Now, in a world when we need them most, they have decided to reveal themselves as they quite literally circle us like vultures do their prey. Like the original we, the viewer, discover the Visitors greatest secret, that they are reptilians in disguise. This creates one of the opening episodes stand out moments and even though it is an idea replicated from the original it is still very effective in its delivery.

The programme also retains many of the Nazi Germany parallels that the original had, this time with Hitler Youth undertones,luring in the lead characters son, and the controlling of all propaganda so they can not be seen in a negative light.

Excellent additions that help add extra dimensions include a distrusting priest who now has a full church thanks to the fear the new visitors have brought and although the Vatican has explained the appearance away that we are all God’s creatures, even aliens, the priest asserts he still wouldn’t trust a rattlesnake.

My other favourite addition is one of the Visitor’s weapons, a flying ball of sorts that is part smart bullet from Tom Selleck fave, Runaway, and the flying sphere from Phantasm. It’s deadly but more importantly it’s also exciting to watch. It’s been used twice in two episodes so to remain effective they’ll hopefully use it sparingly to keep its menace.

With The X-Files, Fox Mulder’s mantra was ‘Trust No One’, now with the advent of V, FBI agent Erica Evans’ is an equally justifiably paranoid. ‘Anyone could be a visitor.’ And that is the beauty of this show, the guessing who we can and can’t trust as we join the gathering resistance on their journey. On one level it may be about an alien invasion but on another it is about who we can and can’t trust. The one thing that is certain is that as the story unfolds and we get to know the main characters, wisely concentrating on a smaller group than seen in the original, there are bound to be a few stings in these lizard’s tails.
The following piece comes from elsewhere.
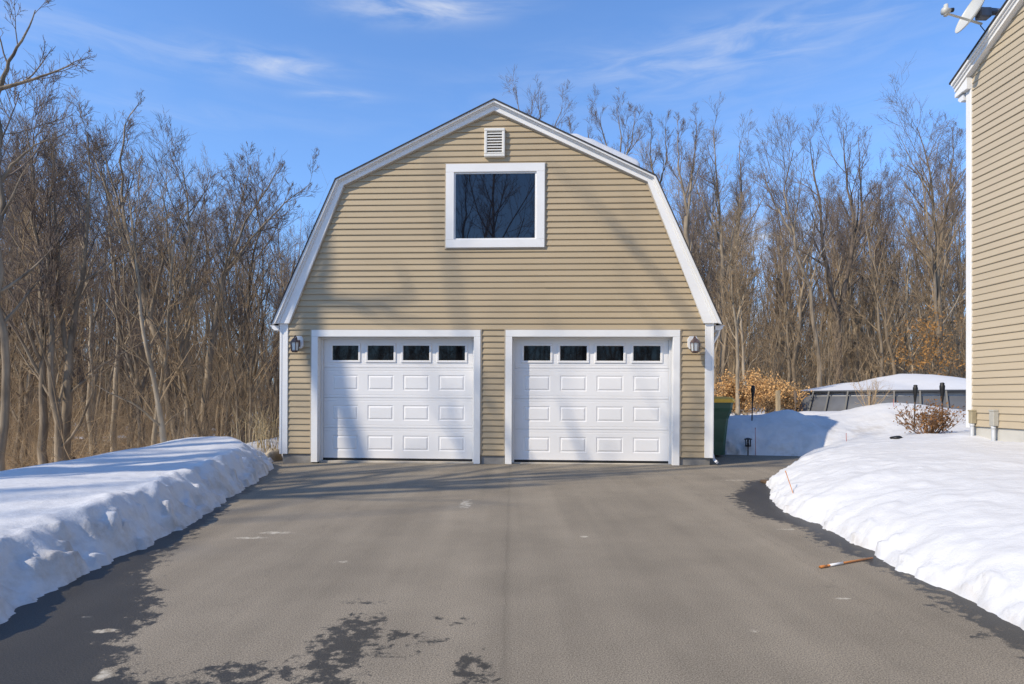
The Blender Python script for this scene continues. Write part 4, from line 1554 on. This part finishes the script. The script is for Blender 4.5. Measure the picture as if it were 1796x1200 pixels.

 Two episodes in and I’m hooked and I only hope the pace of revelations continues and we don’t get bogged down in the mid-season like many shows do. As long as it keeps dishing out those twists and those surprises then I am there…watching the skies.

Hopefully we’ll get to see the visiting lizards in all green glory towards the end of the season, just a glimpse of them all worshipping or something but not too much to spoil, that would certainly bring me back for season two. Talking of which, one can’t help but wonder what David Icke makes of it all, after all he did once pronounce both the Queen Mother and Burt Bacharach as giant green lizards in disguise!